▶ [PROBLEM REQUIREMENTS]:
The lines from the top of the material below through the line containing "SC.camera = cam" are to be printed exactly, with pictures omitted.

▶ [STORED DATA]:
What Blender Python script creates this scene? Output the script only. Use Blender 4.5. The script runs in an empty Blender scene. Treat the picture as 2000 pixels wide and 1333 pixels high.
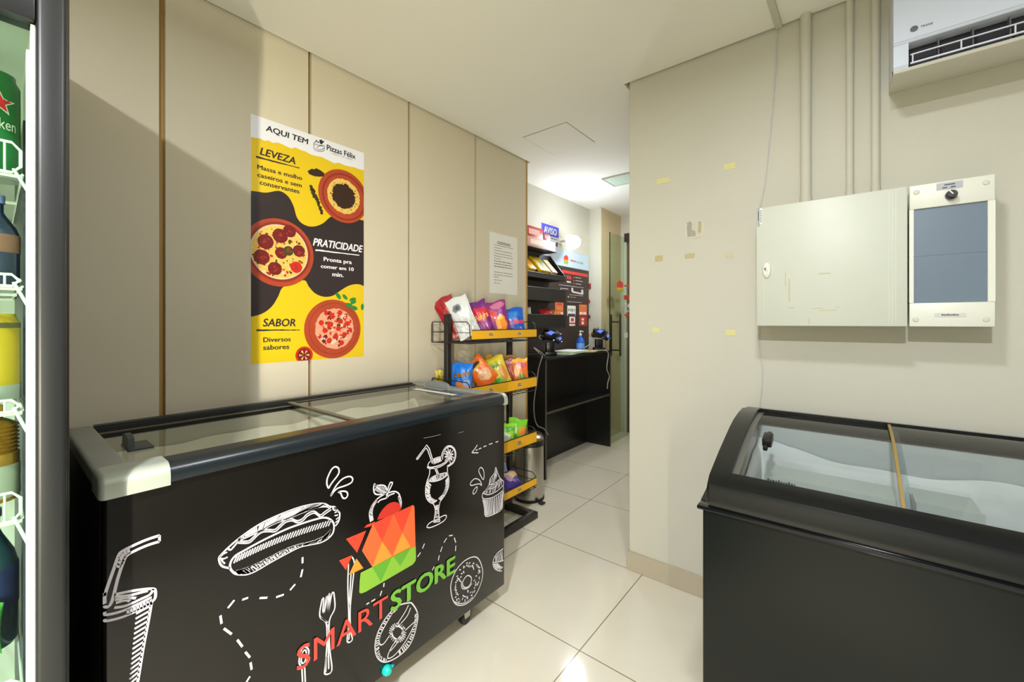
import bpy, bmesh, math, random
from math import sin, cos, pi, radians, atan2, sqrt
from mathutils import Vector, Matrix, Euler

SC = bpy.context.scene
COL = SC.collection

# ------------------------------------------------------------------ camera
F_PX, CX_PX, HZ_PX, CAM_H = 818.0, 1000.0, 630.0, 1.21
YAW = math.atan(660 / 818.0)
cam_data = bpy.data.cameras.new('camera')
cam = bpy.data.objects.new('camera', cam_data)
COL.objects.link(cam)
cam.location = (0, 0, CAM_H)
cam.rotation_euler = (pi / 2, 0, YAW)
cam_data.sensor_width = 36.0
cam_data.lens = F_PX / 2000 * 36
cam_data.shift_y = -(666.5 - HZ_PX) / 2000
cam_data.clip_start = 0.02
SC.camera = cam

# ------------------------------------------------------------------ world, lamps, exposure
SC.view_settings.view_transform = 'Standard'
SC.view_settings.look = 'None'
SC.view_settings.gamma = 1.0
SC.view_settings.use_curve_mapping = False
SC.view_settings.exposure = 0.25
w = bpy.data.worlds.new('world')
SC.world = w
w.use_nodes = True
w.node_tree.nodes['Background'].inputs[0].default_value = (0.9, 0.95, 1, 1)
w.node_tree.nodes['Background'].inputs[1].default_value = 0.05
SC.cycles.max_bounces = 10
SC.cycles.diffuse_bounces = 6
SC.cycles.glossy_bounces = 4
SC.cycles.transparent_max_bounces = 16
SC.cycles.sample_clamp_indirect = 6.0
SC.cycles.blur_glossy = 0.6


def ceiling_lamp(name, x, y, z, size, power, color):
    l = bpy.data.lights.new(name, 'AREA')
    l.shape = 'DISK'
    l.size = size
    l.energy = power
    l.color = color
    o = bpy.data.objects.new(name, l)
    COL.objects.link(o)
    o.location = (x, y, z)
    return o


ceiling_lamp('ceiling_lamp_rear', 0.02, -0.65, 2.31, 0.10, 64, (0.98, 1.0, 1.04))
ceiling_lamp('ceiling_lamp_front', -0.10, 0.75, 2.31, 0.15, 11.5, (0.98, 1.0, 1.04))
ceiling_lamp('passage_fill_light', -1.20, 3.75, 2.33, 0.14, 8, (1.0, 0.97, 0.90))  # added fill, hidden behind the wall corner, brightens the passage end
# the upright light tube of the second drinks fridge, which stands behind the photographer
tube = bpy.data.lights.new('fridge_tube_light', 'AREA')
tube.shape = 'RECTANGLE'
tube.size, tube.size_y = 0.03, 0.95
tube.energy = 40
tube.spread = math.radians(100)
tube.color = (1.0, 0.92, 0.70)
tube_o = bpy.data.objects.new('fridge_tube_light', tube)
COL.objects.link(tube_o)
tube_o.location = (0.95, -1.32, 0.80)
tube_o.rotation_euler = Vector((-0.95, 0.31, 0.0)).to_track_quat('-Z', 'Y').to_euler()
WALL_LAMP_STRENGTH = 115.0
LED_STRENGTH = 1.05

# ------------------------------------------------------------------ measuring: where the photograph's lines of sight meet the room's planes
FW = Vector((-sin(YAW), cos(YAW), 0))
RT = Vector((cos(YAW), sin(YAW), 0))
EYE = Vector((0, 0, CAM_H))


def ray(u, v):
    return FW + RT * ((u - CX_PX) / F_PX) + Vector((0, 0, (HZ_PX - v) / F_PX))


def onx(u, v, x):
    r = ray(u, v)
    return EYE + r * (x / r.x)


def ony(u, v, y):
    r = ray(u, v)
    return EYE + r * (y / r.y)


def onz(u, v, z):
    r = ray(u, v)
    return EYE + r * ((z - CAM_H) / r.z)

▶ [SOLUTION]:
What Blender Python script creates this scene? Output the script only. Use Blender 4.5. The script runs in an empty Blender scene. Treat the picture as 2000 pixels wide and 1333 pixels high.
import bpy, bmesh, math, random
from math import sin, cos, pi, radians, atan2, sqrt
from mathutils import Vector, Matrix, Euler

SC = bpy.context.scene
COL = SC.collection

# ------------------------------------------------------------------ camera
F_PX, CX_PX, HZ_PX, CAM_H = 818.0, 1000.0, 630.0, 1.21
YAW = math.atan(660 / 818.0)
cam_data = bpy.data.cameras.new('camera')
cam = bpy.data.objects.new('camera', cam_data)
COL.objects.link(cam)
cam.location = (0, 0, CAM_H)
cam.rotation_euler = (pi / 2, 0, YAW)
cam_data.sensor_width = 36.0
cam_data.lens = F_PX / 2000 * 36
cam_data.shift_y = -(666.5 - HZ_PX) / 2000
cam_data.clip_start = 0.02
SC.camera = cam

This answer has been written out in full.